Task requirements: Repeat every line of the material, character for character.

= = = =

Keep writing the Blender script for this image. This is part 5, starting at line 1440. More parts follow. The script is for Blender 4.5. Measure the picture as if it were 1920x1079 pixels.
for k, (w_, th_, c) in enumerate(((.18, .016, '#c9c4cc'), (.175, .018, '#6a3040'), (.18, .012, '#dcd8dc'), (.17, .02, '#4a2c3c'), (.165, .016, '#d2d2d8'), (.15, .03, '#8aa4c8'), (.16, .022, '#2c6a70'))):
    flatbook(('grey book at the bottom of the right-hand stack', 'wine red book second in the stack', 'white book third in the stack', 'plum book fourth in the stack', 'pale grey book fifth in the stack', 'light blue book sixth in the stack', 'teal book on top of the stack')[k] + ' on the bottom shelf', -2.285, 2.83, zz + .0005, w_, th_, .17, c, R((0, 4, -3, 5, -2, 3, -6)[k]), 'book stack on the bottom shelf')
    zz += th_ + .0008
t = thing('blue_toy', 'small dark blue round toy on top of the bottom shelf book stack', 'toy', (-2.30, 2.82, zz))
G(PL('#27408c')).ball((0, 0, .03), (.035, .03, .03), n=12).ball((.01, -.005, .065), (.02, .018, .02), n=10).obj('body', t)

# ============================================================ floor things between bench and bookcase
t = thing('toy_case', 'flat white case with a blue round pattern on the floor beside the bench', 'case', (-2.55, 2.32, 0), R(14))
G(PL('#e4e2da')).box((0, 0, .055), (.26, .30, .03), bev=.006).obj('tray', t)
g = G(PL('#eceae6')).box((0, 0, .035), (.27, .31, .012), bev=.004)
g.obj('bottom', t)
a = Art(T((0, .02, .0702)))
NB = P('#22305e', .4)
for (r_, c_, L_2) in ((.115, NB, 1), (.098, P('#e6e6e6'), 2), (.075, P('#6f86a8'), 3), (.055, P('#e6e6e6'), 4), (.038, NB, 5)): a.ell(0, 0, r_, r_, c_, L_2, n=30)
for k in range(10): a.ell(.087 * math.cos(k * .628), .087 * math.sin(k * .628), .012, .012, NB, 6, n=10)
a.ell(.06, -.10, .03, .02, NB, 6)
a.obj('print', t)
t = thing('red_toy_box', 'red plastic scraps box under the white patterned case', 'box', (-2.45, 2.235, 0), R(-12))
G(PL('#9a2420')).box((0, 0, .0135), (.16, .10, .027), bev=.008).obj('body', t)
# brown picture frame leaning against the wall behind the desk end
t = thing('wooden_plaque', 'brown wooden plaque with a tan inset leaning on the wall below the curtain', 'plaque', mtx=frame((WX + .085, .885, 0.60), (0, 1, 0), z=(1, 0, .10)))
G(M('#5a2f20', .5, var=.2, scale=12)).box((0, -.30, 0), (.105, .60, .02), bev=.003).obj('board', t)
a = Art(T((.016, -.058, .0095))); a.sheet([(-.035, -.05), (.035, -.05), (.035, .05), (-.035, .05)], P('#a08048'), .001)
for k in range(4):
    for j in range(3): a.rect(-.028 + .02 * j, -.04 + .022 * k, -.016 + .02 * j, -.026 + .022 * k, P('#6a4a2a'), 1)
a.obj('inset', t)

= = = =

Finished task:
Keep writing the Blender script for this image. This is part 5, starting at line 1440. More parts follow. The script is for Blender 4.5. Measure the picture as if it were 1920x1079 pixels.
for k, (w_, th_, c) in enumerate(((.18, .016, '#c9c4cc'), (.175, .018, '#6a3040'), (.18, .012, '#dcd8dc'), (.17, .02, '#4a2c3c'), (.165, .016, '#d2d2d8'), (.15, .03, '#8aa4c8'), (.16, .022, '#2c6a70'))):
    flatbook(('grey book at the bottom of the right-hand stack', 'wine red book second in the stack', 'white book third in the stack', 'plum book fourth in the stack', 'pale grey book fifth in the stack', 'light blue book sixth in the stack', 'teal book on top of the stack')[k] + ' on the bottom shelf', -2.285, 2.83, zz + .0005, w_, th_, .17, c, R((0, 4, -3, 5, -2, 3, -6)[k]), 'book stack on the bottom shelf')
    zz += th_ + .0008
t = thing('blue_toy', 'small dark blue round toy on top of the bottom shelf book stack', 'toy', (-2.30, 2.82, zz))
G(PL('#27408c')).ball((0, 0, .03), (.035, .03, .03), n=12).ball((.01, -.005, .065), (.02, .018, .02), n=10).obj('body', t)

# ============================================================ floor things between bench and bookcase
t = thing('toy_case', 'flat white case with a blue round pattern on the floor beside the bench', 'case', (-2.55, 2.32, 0), R(14))
G(PL('#e4e2da')).box((0, 0, .055), (.26, .30, .03), bev=.006).obj('tray', t)
g = G(PL('#eceae6')).box((0, 0, .035), (.27, .31, .012), bev=.004)
g.obj('bottom', t)
a = Art(T((0, .02, .0702)))
NB = P('#22305e', .4)
for (r_, c_, L_2) in ((.115, NB, 1), (.098, P('#e6e6e6'), 2), (.075, P('#6f86a8'), 3), (.055, P('#e6e6e6'), 4), (.038, NB, 5)): a.ell(0, 0, r_, r_, c_, L_2, n=30)
for k in range(10): a.ell(.087 * math.cos(k * .628), .087 * math.sin(k * .628), .012, .012, NB, 6, n=10)
a.ell(.06, -.10, .03, .02, NB, 6)
a.obj('print', t)
t = thing('red_toy_box', 'red plastic scraps box under the white patterned case', 'box', (-2.45, 2.235, 0), R(-12))
G(PL('#9a2420')).box((0, 0, .0135), (.16, .10, .027), bev=.008).obj('body', t)
# brown picture frame leaning against the wall behind the desk end
t = thing('wooden_plaque', 'brown wooden plaque with a tan inset leaning on the wall below the curtain', 'plaque', mtx=frame((WX + .085, .885, 0.60), (0, 1, 0), z=(1, 0, .10)))
G(M('#5a2f20', .5, var=.2, scale=12)).box((0, -.30, 0), (.105, .60, .02), bev=.003).obj('board', t)
a = Art(T((.016, -.058, .0095))); a.sheet([(-.035, -.05), (.035, -.05), (.035, .05), (-.035, .05)], P('#a08048'), .001)
for k in range(4):
    for j in range(3): a.rect(-.028 + .02 * j, -.04 + .022 * k, -.016 + .02 * j, -.026 + .022 * k, P('#6a4a2a'), 1)
a.obj('inset', t)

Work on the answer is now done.